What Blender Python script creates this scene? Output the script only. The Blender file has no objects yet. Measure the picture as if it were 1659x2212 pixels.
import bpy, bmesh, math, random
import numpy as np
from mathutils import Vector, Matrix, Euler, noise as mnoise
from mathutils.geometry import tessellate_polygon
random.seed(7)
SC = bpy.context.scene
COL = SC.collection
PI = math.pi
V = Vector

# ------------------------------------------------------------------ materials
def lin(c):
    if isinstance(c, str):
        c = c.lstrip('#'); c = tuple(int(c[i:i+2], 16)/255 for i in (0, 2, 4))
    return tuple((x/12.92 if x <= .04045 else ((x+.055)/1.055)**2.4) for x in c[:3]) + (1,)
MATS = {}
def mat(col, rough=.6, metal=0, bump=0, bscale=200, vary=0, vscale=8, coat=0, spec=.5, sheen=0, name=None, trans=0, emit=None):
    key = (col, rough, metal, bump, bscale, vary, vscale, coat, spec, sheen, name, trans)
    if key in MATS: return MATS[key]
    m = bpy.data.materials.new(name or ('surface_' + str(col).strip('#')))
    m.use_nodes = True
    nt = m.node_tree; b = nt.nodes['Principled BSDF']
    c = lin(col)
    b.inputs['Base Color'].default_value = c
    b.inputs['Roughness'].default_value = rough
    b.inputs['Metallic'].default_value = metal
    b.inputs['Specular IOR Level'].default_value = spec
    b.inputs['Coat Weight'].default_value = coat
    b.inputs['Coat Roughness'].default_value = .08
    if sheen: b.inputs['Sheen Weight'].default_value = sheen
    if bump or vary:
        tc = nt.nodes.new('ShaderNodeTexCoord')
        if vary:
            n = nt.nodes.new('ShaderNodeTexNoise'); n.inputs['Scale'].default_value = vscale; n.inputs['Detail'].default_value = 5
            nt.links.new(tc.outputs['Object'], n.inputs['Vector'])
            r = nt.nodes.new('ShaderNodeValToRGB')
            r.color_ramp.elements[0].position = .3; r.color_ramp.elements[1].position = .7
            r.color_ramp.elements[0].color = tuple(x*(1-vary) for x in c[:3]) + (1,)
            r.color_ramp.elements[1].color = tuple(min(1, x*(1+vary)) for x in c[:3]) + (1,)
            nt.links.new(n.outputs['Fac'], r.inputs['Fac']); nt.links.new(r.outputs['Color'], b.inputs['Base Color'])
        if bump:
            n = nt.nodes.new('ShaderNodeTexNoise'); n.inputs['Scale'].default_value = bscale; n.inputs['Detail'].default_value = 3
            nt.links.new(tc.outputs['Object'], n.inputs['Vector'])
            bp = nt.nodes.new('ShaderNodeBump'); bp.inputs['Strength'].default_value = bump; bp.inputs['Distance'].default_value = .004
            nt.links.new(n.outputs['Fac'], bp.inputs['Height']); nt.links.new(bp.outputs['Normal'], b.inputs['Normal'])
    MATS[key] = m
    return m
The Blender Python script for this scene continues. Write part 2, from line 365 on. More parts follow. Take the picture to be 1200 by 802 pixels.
------------------------------------------------
> **Direction**:
Quote the listing in full, please, keeping every line exact.

> **Task response**:
What Blender Python script creates this scene? Output the script only. The Blender file has no objects yet. Measure the picture as if it were 1659x2212 pixels.
import bpy, bmesh, math, random
import numpy as np
from mathutils import Vector, Matrix, Euler, noise as mnoise
from mathutils.geometry import tessellate_polygon
random.seed(7)
SC = bpy.context.scene
COL = SC.collection
PI = math.pi
V = Vector

# ------------------------------------------------------------------ materials
def lin(c):
    if isinstance(c, str):
        c = c.lstrip('#'); c = tuple(int(c[i:i+2], 16)/255 for i in (0, 2, 4))
    return tuple((x/12.92 if x <= .04045 else ((x+.055)/1.055)**2.4) for x in c[:3]) + (1,)
MATS = {}
def mat(col, rough=.6, metal=0, bump=0, bscale=200, vary=0, vscale=8, coat=0, spec=.5, sheen=0, name=None, trans=0, emit=None):
    key = (col, rough, metal, bump, bscale, vary, vscale, coat, spec, sheen, name, trans)
    if key in MATS: return MATS[key]
    m = bpy.data.materials.new(name or ('surface_' + str(col).strip('#')))
    m.use_nodes = True
    nt = m.node_tree; b = nt.nodes['Principled BSDF']
    c = lin(col)
    b.inputs['Base Color'].default_value = c
    b.inputs['Roughness'].default_value = rough
    b.inputs['Metallic'].default_value = metal
    b.inputs['Specular IOR Level'].default_value = spec
    b.inputs['Coat Weight'].default_value = coat
    b.inputs['Coat Roughness'].default_value = .08
    if sheen: b.inputs['Sheen Weight'].default_value = sheen
    if bump or vary:
        tc = nt.nodes.new('ShaderNodeTexCoord')
        if vary:
            n = nt.nodes.new('ShaderNodeTexNoise'); n.inputs['Scale'].default_value = vscale; n.inputs['Detail'].default_value = 5
            nt.links.new(tc.outputs['Object'], n.inputs['Vector'])
            r = nt.nodes.new('ShaderNodeValToRGB')
            r.color_ramp.elements[0].position = .3; r.color_ramp.elements[1].position = .7
            r.color_ramp.elements[0].color = tuple(x*(1-vary) for x in c[:3]) + (1,)
            r.color_ramp.elements[1].color = tuple(min(1, x*(1+vary)) for x in c[:3]) + (1,)
            nt.links.new(n.outputs['Fac'], r.inputs['Fac']); nt.links.new(r.outputs['Color'], b.inputs['Base Color'])
        if bump:
            n = nt.nodes.new('ShaderNodeTexNoise'); n.inputs['Scale'].default_value = bscale; n.inputs['Detail'].default_value = 3
            nt.links.new(tc.outputs['Object'], n.inputs['Vector'])
            bp = nt.nodes.new('ShaderNodeBump'); bp.inputs['Strength'].default_value = bump; bp.inputs['Distance'].default_value = .004
            nt.links.new(n.outputs['Fac'], bp.inputs['Height']); nt.links.new(bp.outputs['Normal'], b.inputs['Normal'])
    MATS[key] = m
    return m
The Blender Python script for this scene continues. Write part 2, from line 365 on. More parts follow. Take the picture to be 1200 by 802 pixels.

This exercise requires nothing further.